One thing we have been doing is using giving each player who can "mark" two markers of the same color. They put on under their character, then put the other marker under the creature they are marking. That links the two togehter. ALso, if someone overrides their mark they get it handed back to them - forcing them to remember to mark something new the next time around.

craig
 

I actually just bought a set of Alea Tools markers last week. Still waiting for them to arrive in the mail, but I've been brainstorming potential non-typical things I can do with them:

- Disambiguating visually similar figures using color: "Green human minion" is much easier than "Human minion #2."

- Zone indicators: Number of same-colored markers indicates size of zone as a burst (e.g. a stack of 3 red is a burst 3 zone); different colors indicate different zones; position indicates center of zone.

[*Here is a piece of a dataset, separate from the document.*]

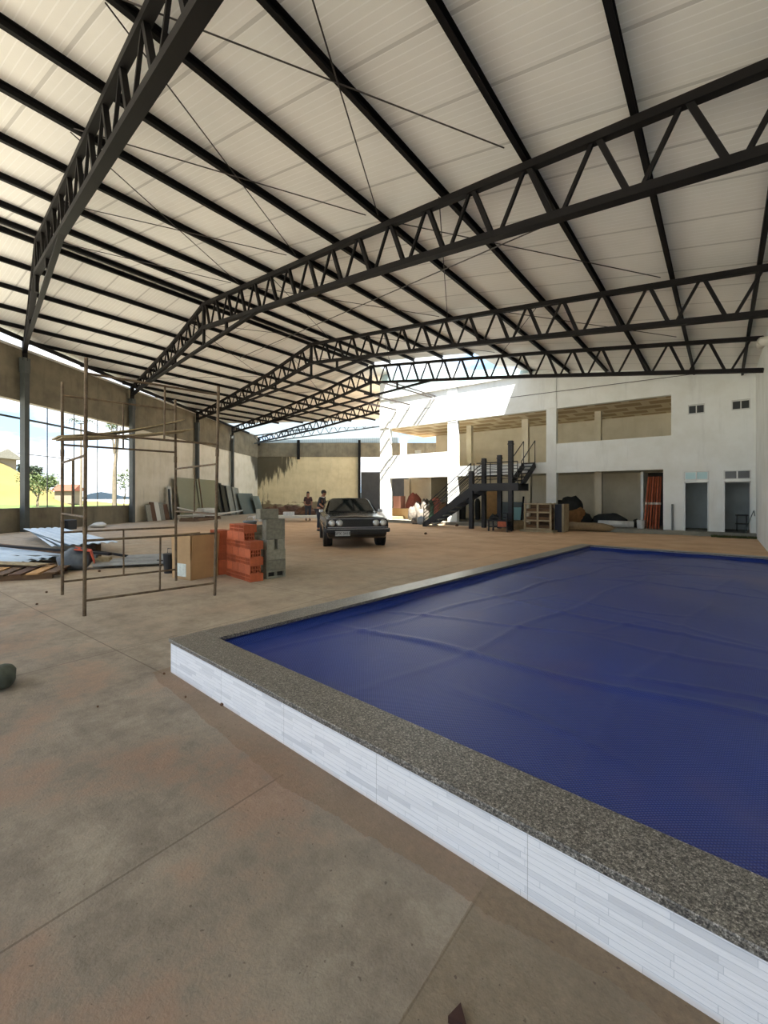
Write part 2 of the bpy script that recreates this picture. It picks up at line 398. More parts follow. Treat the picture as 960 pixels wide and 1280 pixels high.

- Buff indicators: Number of same-colored markers indicates size of bonus; different colors indicate different bonuses (e.g. a stack of 3 orange is +3 to attack); same color under enemy indicates that the bonus only applies against that target. Helpful for when the cleric does Righteous Brand and gives a +3 bonus to the fighter against the target.
 

Those are some new ideas AMy, thanx! Also remember - you can write on these things with dry/wet erase, so if you did not want to use 3 markers to indicate blast-3 you could write the number on the edges and/or the flat surface on the top of the marker.